As we blew by the right-lane traffic on the freeway, the Caddy was still in second gear. This is one long-legged beast; just the ticket for Le Mans. The crescendo from the engine and the two shorty pipes exiting just behind the front door ripped the early evening summer calm to shreds. As we hit the ninety degree bend just across the river, the lowered coupe took a set not unlike Cunningham’s #3 coupe in the picture. Since there wasn’t a seat belt in sight, my elbow clamped down hard on the open window sill. The faux-ivory tipped shift lever eventually found its way home to third, but a little knot of traffic finally put a stop to Mike’s Mulsanne Straight reenactment.

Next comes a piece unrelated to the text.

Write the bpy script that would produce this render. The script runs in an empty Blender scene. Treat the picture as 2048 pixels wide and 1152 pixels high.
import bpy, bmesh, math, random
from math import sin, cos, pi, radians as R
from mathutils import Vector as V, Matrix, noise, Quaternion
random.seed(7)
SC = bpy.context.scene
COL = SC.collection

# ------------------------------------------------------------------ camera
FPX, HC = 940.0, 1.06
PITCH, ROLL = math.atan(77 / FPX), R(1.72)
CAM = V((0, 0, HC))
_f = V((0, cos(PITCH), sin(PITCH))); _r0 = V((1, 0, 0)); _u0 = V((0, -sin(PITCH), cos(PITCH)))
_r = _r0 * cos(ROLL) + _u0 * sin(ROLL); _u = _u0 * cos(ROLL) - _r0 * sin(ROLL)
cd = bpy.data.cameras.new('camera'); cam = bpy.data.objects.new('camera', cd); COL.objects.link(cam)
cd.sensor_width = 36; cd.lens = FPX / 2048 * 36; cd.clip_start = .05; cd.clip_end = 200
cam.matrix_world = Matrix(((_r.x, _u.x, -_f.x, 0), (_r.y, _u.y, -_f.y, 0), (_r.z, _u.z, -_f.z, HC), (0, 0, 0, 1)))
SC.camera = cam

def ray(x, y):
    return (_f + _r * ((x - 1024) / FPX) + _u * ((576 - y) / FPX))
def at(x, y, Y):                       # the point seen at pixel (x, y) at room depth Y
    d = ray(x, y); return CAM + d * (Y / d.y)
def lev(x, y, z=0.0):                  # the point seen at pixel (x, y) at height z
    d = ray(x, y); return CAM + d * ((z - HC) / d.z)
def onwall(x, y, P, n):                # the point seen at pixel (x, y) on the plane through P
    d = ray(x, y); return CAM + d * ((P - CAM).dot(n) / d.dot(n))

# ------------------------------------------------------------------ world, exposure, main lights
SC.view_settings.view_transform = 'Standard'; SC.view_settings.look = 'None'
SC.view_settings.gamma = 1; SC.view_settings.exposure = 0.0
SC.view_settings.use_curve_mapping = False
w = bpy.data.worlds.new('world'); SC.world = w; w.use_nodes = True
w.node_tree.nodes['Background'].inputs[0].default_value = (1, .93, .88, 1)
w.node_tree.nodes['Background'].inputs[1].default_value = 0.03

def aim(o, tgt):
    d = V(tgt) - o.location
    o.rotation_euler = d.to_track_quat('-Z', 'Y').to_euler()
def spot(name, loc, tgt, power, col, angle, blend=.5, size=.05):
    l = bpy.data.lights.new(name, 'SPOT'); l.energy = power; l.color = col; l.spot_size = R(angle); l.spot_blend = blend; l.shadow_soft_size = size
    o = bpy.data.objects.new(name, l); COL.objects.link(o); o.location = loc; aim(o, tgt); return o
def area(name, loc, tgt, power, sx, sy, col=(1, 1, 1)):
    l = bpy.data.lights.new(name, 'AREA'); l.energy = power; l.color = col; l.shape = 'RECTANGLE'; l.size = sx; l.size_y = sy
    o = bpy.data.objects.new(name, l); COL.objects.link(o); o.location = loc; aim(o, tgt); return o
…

A few more short, noisy blasts through downtown on the way back to his house reinforced the mixed metaphors this prophet of Detroit V8 muscle cars-to-come projects so eloquently, and probably questioned the assumptions (and sensibilities) of the sidewalk patrons in front of the Steelhead Brewery enjoying the summer sunset. But there is something about this hot-rod Caddy that even the most hard-core bicyclists or Prius drivers can’t quite resist its charms; if they’re male, anyway.
I’ve found and shot thousands of Curbside Classics sitting on the streets of Eugene so far, but this is the star to date. It embodies the CC ethos perfectly: it’s parked out front and is a real driver; a genuine living time capsule, not a glossy re-enactment kept safely in the garage. It proudly wears the scars and patina of life lived fully, and is literally dripping with well-earned character. As Mike summed it up succinctly: “If I restored my friends, I wouldn’t want to hang out with them anymore.”
Mike is building a new motor for the Caddy, around a 390 cubic inch block. It will still have the the three-deuce carb setup from the 365 engine shown here, so it probably won’t look any different, but it will be a fair bit stronger. I’ll have to catch up with him (and a ride) when its done and installed.